Abstract:Wall Street finished Monday’s session with solid gains, while the Greenback extended its gains to a new year-to-date (YTD) high; at the same time, US Treasury bond yields climbed.

• S&P 500 and Nasdaq closed with gains of 0.40% and 0.45%, respectively, despite the Feds decision to hold rates and upward revised rate forecasts.
• US Treasury bond yields soared, with the 10-year benchmark note reaching a 16-year high at 4.533%.
• Energy, Materials, and Consumer Discretionary sectors were the biggest gainers.
Wall Street finished Mondays session with solid gains, while the Greenback extended its gains to a new year-to-date (YTD) high; at the same time, US Treasury bond yields climbed.
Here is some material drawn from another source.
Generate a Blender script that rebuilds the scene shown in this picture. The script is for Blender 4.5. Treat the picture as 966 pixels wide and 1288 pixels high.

US equities register gains despite the Federal Reserve's upward revised rate forecasts, with Energy, Materials, and Consumer Discretionary sectors leading the way
The S&P 500 registered gains of 0.40% and ended at 4,337.44, while the heavy-tech Nasdaq led US equities gains with a .45% advance, closing at 13,271.32. The Dow Jones Industrial barely missed gains and was last up 0.13%, at 34,006.88.
Sector-wise, the biggest gainers were Energy, Materials, and Consumer Discretionary, each gaining 1.28%, 0.80 %, and 0.67%. The laggards were Consumer Staples, Utilities, and Real Estate, erasing from its value 0.43%, 0.20%, and 0.17%, respectively.
Equities climbed despite last week‘s US Federal Reserve’s (Fed) decision to hold rates unchanged but upward revised forecast for the following year. The Federal Fund Rates (FFR) is expected to stay above 5% for 2023 and 2024, as revealed by the latest “dot-plots.”
Therefore, US Treasury bond yields exploited to the upside, with the 10-year benchmark note touching a 16-year high at 4.533%. The Greenback followed suit, with the US Dollar Index (DXY), which tracks the bucks performance versus six currencies, touching 106.10, a level last seen in November 2022.
Federal Reserve speakers continued to cross newswires with Austan Goolsbee from the Fed of Chicago, saying the path for a soft landing is possible, though a “lot of risks and the path is long and winding.” Last week, two Fed officials called for patience on the US central bank, Boston and San Franciscos Fed Presidents Sussan Collins and Mary Daly.
In the meantime, Fed Governor Michelle Bowman stressed an additional rate hike is needed, maintaining her hawkish stance.
Data-wise, the US economic agenda, the Dallas Fed Manufacturing Index plunged -18.1 in September, from a -10.2 drop in August.
Gold remained pressured at around the $1,915.00 zone in the commodity space, weighed by the rise in US bond yields. WTI lost 0.50% in the day, as a strong US Dollar and Russia‘s lifting fuel ban weighed on the “black gold” price, despite being underpinned by tight supplies after Saudi Arabia and Russia’s 1.3-million-barrel crude oil cut.